** begin **

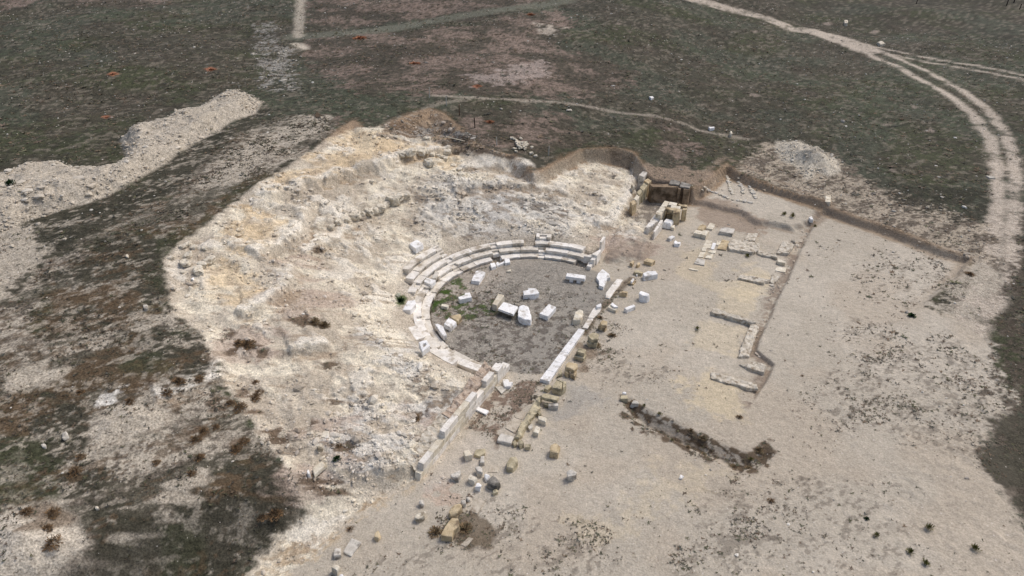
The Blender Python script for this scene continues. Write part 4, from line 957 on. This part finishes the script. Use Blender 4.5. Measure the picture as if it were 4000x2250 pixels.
# ---- the piers right of the threshold, two courses each
PI = [('tan-brown pier of two stacked stones nearest the cream boulder', 'TAN', [(cG([(1150,692),(1200,662),(1290,692),(1260,738)]), .38, 0), (cG([(1180,640),(1230,605),(1300,622),(1280,680),(1200,680)]), .32, .38)]),
      ('greenish pier with a rounded top stone, second along the threshold', 'OLIVE', [(cG([(975,930),(1020,900),(1150,925),(1130,985),(1010,968)]), .42, 0), (cG([(990,850),(1050,795),(1165,820),(1150,895),(1050,915)]), .4, .42)]),
      ('pier of two stones split by a gap, third along the threshold', 'OLIVE', [(cG([(785,1140),(830,1115),(970,1150),(930,1208),(780,1178)]), .36, 0), (cG([(810,1090),(850,1030),(970,1070),(930,1128)]), .36, .38)]),
      ('pier of three stones with a dark slot under its cap', 'TAN', [(cL([(1430,172),(1512,182),(1490,243),(1430,213)]), .42, 0), (cL([(1532,190),(1622,190),(1590,278),(1520,240)]), .42, 0), (cL([(1450,90),(1490,55),(1640,80),(1640,130),(1580,178),(1440,128)]), .34, .42)]),
      ('bulky cracked tan pier at the lower end of the threshold', 'OLIVE', [(cL([(1240,425),(1300,335),(1400,375),(1385,485),(1250,460)]), .62, 0), (cL([(1300,330),(1460,360),(1445,430),(1395,470),(1410,380)]), .66, 0), (cL([(1105,470),(1170,405),(1238,430),(1165,498)]), .3, 0)])]
for lab, mt_, sts in PI:
    p0 = fit(sts[0][0], sts[0][1])
    t = thing('stone_pier', lab, 'pier', (p0[0].mean(0)[0], p0[0].mean(0)[1], p0[1]), 'stone piers along the threshold')
    for ol, h, el in sts: block('pier_stone', None, ol, h, MATS[mt_], 'worn', None, elev=el, parent=t)
block('low_wall', 'wall', cL([(1040,590),(1085,580),(1040,680),(1045,770),(960,880),(860,1010),(800,1100),(770,1180),(700,1240),(645,1235),(720,1060),(850,850),(950,700)]), .4, M_OLIVE, 'rubble', 'low crumbling olive stone wall below the piers')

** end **

Task requirements - Do not include the images; transcribe the rest of the listing exactly.

The solution -
The Blender Python script for this scene continues. Write part 4, from line 957 on. This part finishes the script. Use Blender 4.5. Measure the picture as if it were 4000x2250 pixels.
# ---- the piers right of the threshold, two courses each
PI = [('tan-brown pier of two stacked stones nearest the cream boulder', 'TAN', [(cG([(1150,692),(1200,662),(1290,692),(1260,738)]), .38, 0), (cG([(1180,640),(1230,605),(1300,622),(1280,680),(1200,680)]), .32, .38)]),
      ('greenish pier with a rounded top stone, second along the threshold', 'OLIVE', [(cG([(975,930),(1020,900),(1150,925),(1130,985),(1010,968)]), .42, 0), (cG([(990,850),(1050,795),(1165,820),(1150,895),(1050,915)]), .4, .42)]),
      ('pier of two stones split by a gap, third along the threshold', 'OLIVE', [(cG([(785,1140),(830,1115),(970,1150),(930,1208),(780,1178)]), .36, 0), (cG([(810,1090),(850,1030),(970,1070),(930,1128)]), .36, .38)]),
      ('pier of three stones with a dark slot under its cap', 'TAN', [(cL([(1430,172),(1512,182),(1490,243),(1430,213)]), .42, 0), (cL([(1532,190),(1622,190),(1590,278),(1520,240)]), .42, 0), (cL([(1450,90),(1490,55),(1640,80),(1640,130),(1580,178),(1440,128)]), .34, .42)]),
      ('bulky cracked tan pier at the lower end of the threshold', 'OLIVE', [(cL([(1240,425),(1300,335),(1400,375),(1385,485),(1250,460)]), .62, 0), (cL([(1300,330),(1460,360),(1445,430),(1395,470),(1410,380)]), .66, 0), (cL([(1105,470),(1170,405),(1238,430),(1165,498)]), .3, 0)])]
for lab, mt_, sts in PI:
    p0 = fit(sts[0][0], sts[0][1])
    t = thing('stone_pier', lab, 'pier', (p0[0].mean(0)[0], p0[0].mean(0)[1], p0[1]), 'stone piers along the threshold')
    for ol, h, el in sts: block('pier_stone', None, ol, h, MATS[mt_], 'worn', None, elev=el, parent=t)
block('low_wall', 'wall', cL([(1040,590),(1085,580),(1040,680),(1045,770),(960,880),(860,1010),(800,1100),(770,1180),(700,1240),(645,1235),(720,1060),(850,850),(950,700)]), .4, M_OLIVE, 'rubble', 'low crumbling olive stone wall below the piers')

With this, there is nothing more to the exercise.